- [Task requirements] Carry none of the pictures over; set down the material below exactly.

- [Dataset extract]

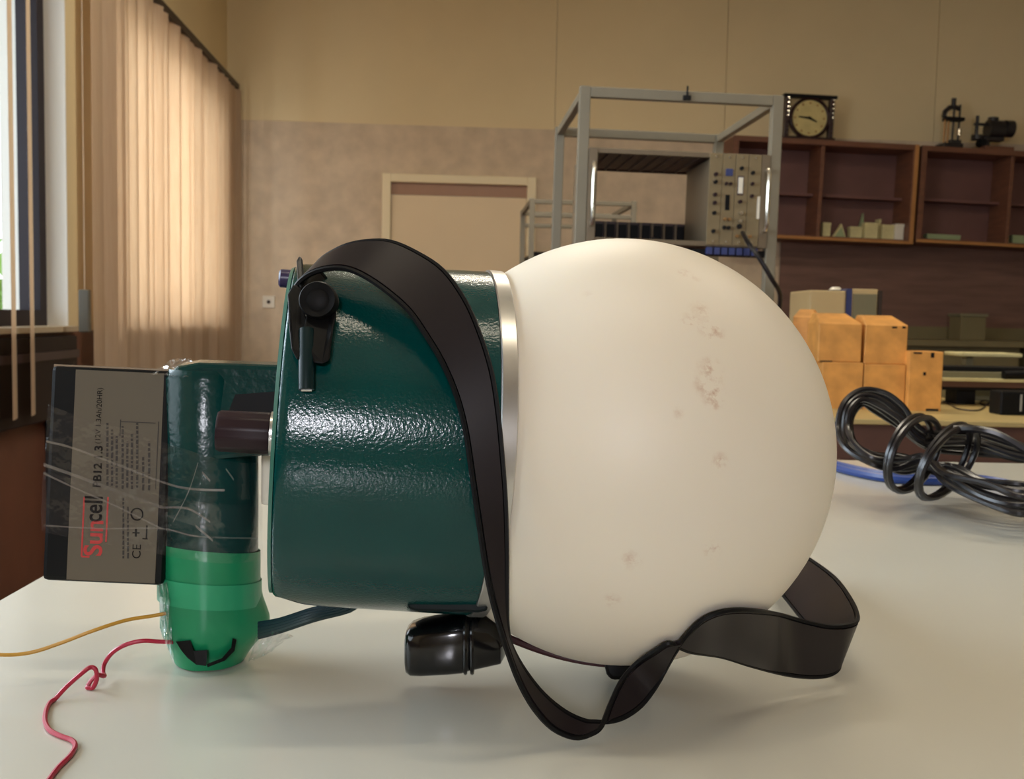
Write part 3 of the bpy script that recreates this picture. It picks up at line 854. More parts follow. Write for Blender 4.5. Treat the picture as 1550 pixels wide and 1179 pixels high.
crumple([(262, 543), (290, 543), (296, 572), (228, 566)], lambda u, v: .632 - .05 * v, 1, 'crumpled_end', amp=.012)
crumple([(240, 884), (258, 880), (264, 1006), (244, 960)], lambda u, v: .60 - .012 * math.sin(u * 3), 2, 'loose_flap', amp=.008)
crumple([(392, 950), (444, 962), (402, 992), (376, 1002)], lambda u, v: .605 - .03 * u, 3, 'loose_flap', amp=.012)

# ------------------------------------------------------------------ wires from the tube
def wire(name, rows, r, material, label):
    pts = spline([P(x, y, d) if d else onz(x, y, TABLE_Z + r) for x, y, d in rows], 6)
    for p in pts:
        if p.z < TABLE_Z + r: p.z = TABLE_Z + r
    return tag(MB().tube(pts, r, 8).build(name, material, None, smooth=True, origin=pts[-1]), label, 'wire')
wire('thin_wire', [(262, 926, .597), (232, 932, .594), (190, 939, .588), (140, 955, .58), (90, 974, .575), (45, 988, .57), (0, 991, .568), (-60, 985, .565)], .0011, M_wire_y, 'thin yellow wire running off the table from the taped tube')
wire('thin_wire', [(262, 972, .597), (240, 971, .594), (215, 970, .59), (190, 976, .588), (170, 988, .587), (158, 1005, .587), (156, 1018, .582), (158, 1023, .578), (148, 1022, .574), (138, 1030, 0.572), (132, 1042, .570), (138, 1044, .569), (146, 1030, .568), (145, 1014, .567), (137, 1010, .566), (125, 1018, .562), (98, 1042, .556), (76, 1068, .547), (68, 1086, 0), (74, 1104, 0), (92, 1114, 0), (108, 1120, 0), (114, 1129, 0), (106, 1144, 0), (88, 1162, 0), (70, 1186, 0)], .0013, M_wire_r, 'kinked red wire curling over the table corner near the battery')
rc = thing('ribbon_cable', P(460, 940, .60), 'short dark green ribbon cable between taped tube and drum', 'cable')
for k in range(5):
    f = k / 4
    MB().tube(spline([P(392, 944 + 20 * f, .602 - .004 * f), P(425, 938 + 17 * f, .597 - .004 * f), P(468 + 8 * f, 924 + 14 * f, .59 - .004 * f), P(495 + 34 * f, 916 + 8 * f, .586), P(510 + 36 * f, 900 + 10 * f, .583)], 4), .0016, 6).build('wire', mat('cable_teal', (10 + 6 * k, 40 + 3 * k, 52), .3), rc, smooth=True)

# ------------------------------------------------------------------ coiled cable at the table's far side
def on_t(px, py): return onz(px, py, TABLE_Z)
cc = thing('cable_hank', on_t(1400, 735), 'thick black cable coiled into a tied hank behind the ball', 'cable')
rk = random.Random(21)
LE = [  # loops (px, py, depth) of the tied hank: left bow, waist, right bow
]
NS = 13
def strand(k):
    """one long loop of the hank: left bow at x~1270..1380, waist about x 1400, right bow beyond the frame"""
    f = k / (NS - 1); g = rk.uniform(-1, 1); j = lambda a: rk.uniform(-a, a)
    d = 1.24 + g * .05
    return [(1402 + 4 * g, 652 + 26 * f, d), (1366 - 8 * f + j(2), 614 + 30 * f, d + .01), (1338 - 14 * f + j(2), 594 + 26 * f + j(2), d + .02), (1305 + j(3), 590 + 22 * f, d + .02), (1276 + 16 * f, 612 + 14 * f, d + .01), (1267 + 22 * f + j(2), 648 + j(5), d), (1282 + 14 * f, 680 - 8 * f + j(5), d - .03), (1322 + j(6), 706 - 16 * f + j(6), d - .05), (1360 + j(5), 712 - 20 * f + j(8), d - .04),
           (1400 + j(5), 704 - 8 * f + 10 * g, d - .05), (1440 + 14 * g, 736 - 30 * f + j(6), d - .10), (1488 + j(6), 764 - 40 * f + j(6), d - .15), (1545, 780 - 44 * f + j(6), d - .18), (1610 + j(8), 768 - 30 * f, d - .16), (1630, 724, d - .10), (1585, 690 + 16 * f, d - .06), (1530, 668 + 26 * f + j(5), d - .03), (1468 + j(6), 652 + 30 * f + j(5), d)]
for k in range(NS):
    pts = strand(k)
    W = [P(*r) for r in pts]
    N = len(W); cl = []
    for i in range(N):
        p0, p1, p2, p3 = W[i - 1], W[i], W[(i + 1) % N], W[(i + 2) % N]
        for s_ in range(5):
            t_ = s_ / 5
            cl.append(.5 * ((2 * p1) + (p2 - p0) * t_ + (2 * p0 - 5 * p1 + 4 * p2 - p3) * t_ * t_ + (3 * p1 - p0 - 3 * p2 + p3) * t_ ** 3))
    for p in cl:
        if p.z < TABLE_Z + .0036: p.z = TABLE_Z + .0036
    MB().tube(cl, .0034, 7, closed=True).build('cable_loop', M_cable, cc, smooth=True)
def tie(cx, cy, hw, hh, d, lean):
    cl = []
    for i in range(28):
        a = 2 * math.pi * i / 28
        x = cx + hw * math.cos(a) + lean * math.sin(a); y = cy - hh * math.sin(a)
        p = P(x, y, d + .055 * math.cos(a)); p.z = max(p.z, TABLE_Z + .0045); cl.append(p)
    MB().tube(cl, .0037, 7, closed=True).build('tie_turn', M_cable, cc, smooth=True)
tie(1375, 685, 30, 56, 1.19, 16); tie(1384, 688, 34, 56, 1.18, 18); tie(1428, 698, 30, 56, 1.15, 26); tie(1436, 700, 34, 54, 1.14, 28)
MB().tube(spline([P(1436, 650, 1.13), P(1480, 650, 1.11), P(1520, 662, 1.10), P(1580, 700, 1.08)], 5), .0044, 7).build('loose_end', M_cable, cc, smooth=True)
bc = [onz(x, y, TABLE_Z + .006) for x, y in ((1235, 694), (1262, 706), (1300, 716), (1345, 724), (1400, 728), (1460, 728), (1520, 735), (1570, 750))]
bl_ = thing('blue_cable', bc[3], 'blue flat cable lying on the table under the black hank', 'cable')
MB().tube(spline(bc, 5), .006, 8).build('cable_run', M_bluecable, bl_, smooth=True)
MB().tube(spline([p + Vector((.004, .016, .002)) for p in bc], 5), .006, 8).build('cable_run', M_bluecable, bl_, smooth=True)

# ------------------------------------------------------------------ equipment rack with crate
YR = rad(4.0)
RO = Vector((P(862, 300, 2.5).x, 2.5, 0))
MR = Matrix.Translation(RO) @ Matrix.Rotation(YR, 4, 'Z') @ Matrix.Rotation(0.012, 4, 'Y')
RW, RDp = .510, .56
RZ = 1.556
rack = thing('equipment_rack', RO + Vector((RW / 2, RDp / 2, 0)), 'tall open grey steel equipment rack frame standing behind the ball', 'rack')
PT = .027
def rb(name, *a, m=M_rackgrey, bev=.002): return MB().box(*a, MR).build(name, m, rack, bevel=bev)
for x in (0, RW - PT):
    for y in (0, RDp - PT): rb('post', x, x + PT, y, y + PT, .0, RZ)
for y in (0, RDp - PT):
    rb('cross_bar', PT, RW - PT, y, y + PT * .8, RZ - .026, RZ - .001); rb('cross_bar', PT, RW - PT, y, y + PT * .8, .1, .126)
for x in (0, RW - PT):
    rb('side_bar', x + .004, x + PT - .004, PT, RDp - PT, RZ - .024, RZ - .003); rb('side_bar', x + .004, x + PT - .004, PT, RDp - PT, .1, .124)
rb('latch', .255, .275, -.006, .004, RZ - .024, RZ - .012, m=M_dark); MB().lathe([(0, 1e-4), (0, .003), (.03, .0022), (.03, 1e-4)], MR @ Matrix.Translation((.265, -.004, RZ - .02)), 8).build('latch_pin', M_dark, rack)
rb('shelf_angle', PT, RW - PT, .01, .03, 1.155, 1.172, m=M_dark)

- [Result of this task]
Write part 3 of the bpy script that recreates this picture. It picks up at line 854. More parts follow. Write for Blender 4.5. Treat the picture as 1550 pixels wide and 1179 pixels high.
crumple([(262, 543), (290, 543), (296, 572), (228, 566)], lambda u, v: .632 - .05 * v, 1, 'crumpled_end', amp=.012)
crumple([(240, 884), (258, 880), (264, 1006), (244, 960)], lambda u, v: .60 - .012 * math.sin(u * 3), 2, 'loose_flap', amp=.008)
crumple([(392, 950), (444, 962), (402, 992), (376, 1002)], lambda u, v: .605 - .03 * u, 3, 'loose_flap', amp=.012)

# ------------------------------------------------------------------ wires from the tube
def wire(name, rows, r, material, label):
    pts = spline([P(x, y, d) if d else onz(x, y, TABLE_Z + r) for x, y, d in rows], 6)
    for p in pts:
        if p.z < TABLE_Z + r: p.z = TABLE_Z + r
    return tag(MB().tube(pts, r, 8).build(name, material, None, smooth=True, origin=pts[-1]), label, 'wire')
wire('thin_wire', [(262, 926, .597), (232, 932, .594), (190, 939, .588), (140, 955, .58), (90, 974, .575), (45, 988, .57), (0, 991, .568), (-60, 985, .565)], .0011, M_wire_y, 'thin yellow wire running off the table from the taped tube')
wire('thin_wire', [(262, 972, .597), (240, 971, .594), (215, 970, .59), (190, 976, .588), (170, 988, .587), (158, 1005, .587), (156, 1018, .582), (158, 1023, .578), (148, 1022, .574), (138, 1030, 0.572), (132, 1042, .570), (138, 1044, .569), (146, 1030, .568), (145, 1014, .567), (137, 1010, .566), (125, 1018, .562), (98, 1042, .556), (76, 1068, .547), (68, 1086, 0), (74, 1104, 0), (92, 1114, 0), (108, 1120, 0), (114, 1129, 0), (106, 1144, 0), (88, 1162, 0), (70, 1186, 0)], .0013, M_wire_r, 'kinked red wire curling over the table corner near the battery')
rc = thing('ribbon_cable', P(460, 940, .60), 'short dark green ribbon cable between taped tube and drum', 'cable')
for k in range(5):
    f = k / 4
    MB().tube(spline([P(392, 944 + 20 * f, .602 - .004 * f), P(425, 938 + 17 * f, .597 - .004 * f), P(468 + 8 * f, 924 + 14 * f, .59 - .004 * f), P(495 + 34 * f, 916 + 8 * f, .586), P(510 + 36 * f, 900 + 10 * f, .583)], 4), .0016, 6).build('wire', mat('cable_teal', (10 + 6 * k, 40 + 3 * k, 52), .3), rc, smooth=True)

# ------------------------------------------------------------------ coiled cable at the table's far side
def on_t(px, py): return onz(px, py, TABLE_Z)
cc = thing('cable_hank', on_t(1400, 735), 'thick black cable coiled into a tied hank behind the ball', 'cable')
rk = random.Random(21)
LE = [  # loops (px, py, depth) of the tied hank: left bow, waist, right bow
]
NS = 13
def strand(k):
    """one long loop of the hank: left bow at x~1270..1380, waist about x 1400, right bow beyond the frame"""
    f = k / (NS - 1); g = rk.uniform(-1, 1); j = lambda a: rk.uniform(-a, a)
    d = 1.24 + g * .05
    return [(1402 + 4 * g, 652 + 26 * f, d), (1366 - 8 * f + j(2), 614 + 30 * f, d + .01), (1338 - 14 * f + j(2), 594 + 26 * f + j(2), d + .02), (1305 + j(3), 590 + 22 * f, d + .02), (1276 + 16 * f, 612 + 14 * f, d + .01), (1267 + 22 * f + j(2), 648 + j(5), d), (1282 + 14 * f, 680 - 8 * f + j(5), d - .03), (1322 + j(6), 706 - 16 * f + j(6), d - .05), (1360 + j(5), 712 - 20 * f + j(8), d - .04),
           (1400 + j(5), 704 - 8 * f + 10 * g, d - .05), (1440 + 14 * g, 736 - 30 * f + j(6), d - .10), (1488 + j(6), 764 - 40 * f + j(6), d - .15), (1545, 780 - 44 * f + j(6), d - .18), (1610 + j(8), 768 - 30 * f, d - .16), (1630, 724, d - .10), (1585, 690 + 16 * f, d - .06), (1530, 668 + 26 * f + j(5), d - .03), (1468 + j(6), 652 + 30 * f + j(5), d)]
for k in range(NS):
    pts = strand(k)
    W = [P(*r) for r in pts]
    N = len(W); cl = []
    for i in range(N):
        p0, p1, p2, p3 = W[i - 1], W[i], W[(i + 1) % N], W[(i + 2) % N]
        for s_ in range(5):
            t_ = s_ / 5
            cl.append(.5 * ((2 * p1) + (p2 - p0) * t_ + (2 * p0 - 5 * p1 + 4 * p2 - p3) * t_ * t_ + (3 * p1 - p0 - 3 * p2 + p3) * t_ ** 3))
    for p in cl:
        if p.z < TABLE_Z + .0036: p.z = TABLE_Z + .0036
    MB().tube(cl, .0034, 7, closed=True).build('cable_loop', M_cable, cc, smooth=True)
def tie(cx, cy, hw, hh, d, lean):
    cl = []
    for i in range(28):
        a = 2 * math.pi * i / 28
        x = cx + hw * math.cos(a) + lean * math.sin(a); y = cy - hh * math.sin(a)
        p = P(x, y, d + .055 * math.cos(a)); p.z = max(p.z, TABLE_Z + .0045); cl.append(p)
    MB().tube(cl, .0037, 7, closed=True).build('tie_turn', M_cable, cc, smooth=True)
tie(1375, 685, 30, 56, 1.19, 16); tie(1384, 688, 34, 56, 1.18, 18); tie(1428, 698, 30, 56, 1.15, 26); tie(1436, 700, 34, 54, 1.14, 28)
MB().tube(spline([P(1436, 650, 1.13), P(1480, 650, 1.11), P(1520, 662, 1.10), P(1580, 700, 1.08)], 5), .0044, 7).build('loose_end', M_cable, cc, smooth=True)
bc = [onz(x, y, TABLE_Z + .006) for x, y in ((1235, 694), (1262, 706), (1300, 716), (1345, 724), (1400, 728), (1460, 728), (1520, 735), (1570, 750))]
bl_ = thing('blue_cable', bc[3], 'blue flat cable lying on the table under the black hank', 'cable')
MB().tube(spline(bc, 5), .006, 8).build('cable_run', M_bluecable, bl_, smooth=True)
MB().tube(spline([p + Vector((.004, .016, .002)) for p in bc], 5), .006, 8).build('cable_run', M_bluecable, bl_, smooth=True)

# ------------------------------------------------------------------ equipment rack with crate
YR = rad(4.0)
RO = Vector((P(862, 300, 2.5).x, 2.5, 0))
MR = Matrix.Translation(RO) @ Matrix.Rotation(YR, 4, 'Z') @ Matrix.Rotation(0.012, 4, 'Y')
RW, RDp = .510, .56
RZ = 1.556
rack = thing('equipment_rack', RO + Vector((RW / 2, RDp / 2, 0)), 'tall open grey steel equipment rack frame standing behind the ball', 'rack')
PT = .027
def rb(name, *a, m=M_rackgrey, bev=.002): return MB().box(*a, MR).build(name, m, rack, bevel=bev)
for x in (0, RW - PT):
    for y in (0, RDp - PT): rb('post', x, x + PT, y, y + PT, .0, RZ)
for y in (0, RDp - PT):
    rb('cross_bar', PT, RW - PT, y, y + PT * .8, RZ - .026, RZ - .001); rb('cross_bar', PT, RW - PT, y, y + PT * .8, .1, .126)
for x in (0, RW - PT):
    rb('side_bar', x + .004, x + PT - .004, PT, RDp - PT, RZ - .024, RZ - .003); rb('side_bar', x + .004, x + PT - .004, PT, RDp - PT, .1, .124)
rb('latch', .255, .275, -.006, .004, RZ - .024, RZ - .012, m=M_dark); MB().lathe([(0, 1e-4), (0, .003), (.03, .0022), (.03, 1e-4)], MR @ Matrix.Translation((.265, -.004, RZ - .02)), 8).build('latch_pin', M_dark, rack)
rb('shelf_angle', PT, RW - PT, .01, .03, 1.155, 1.172, m=M_dark)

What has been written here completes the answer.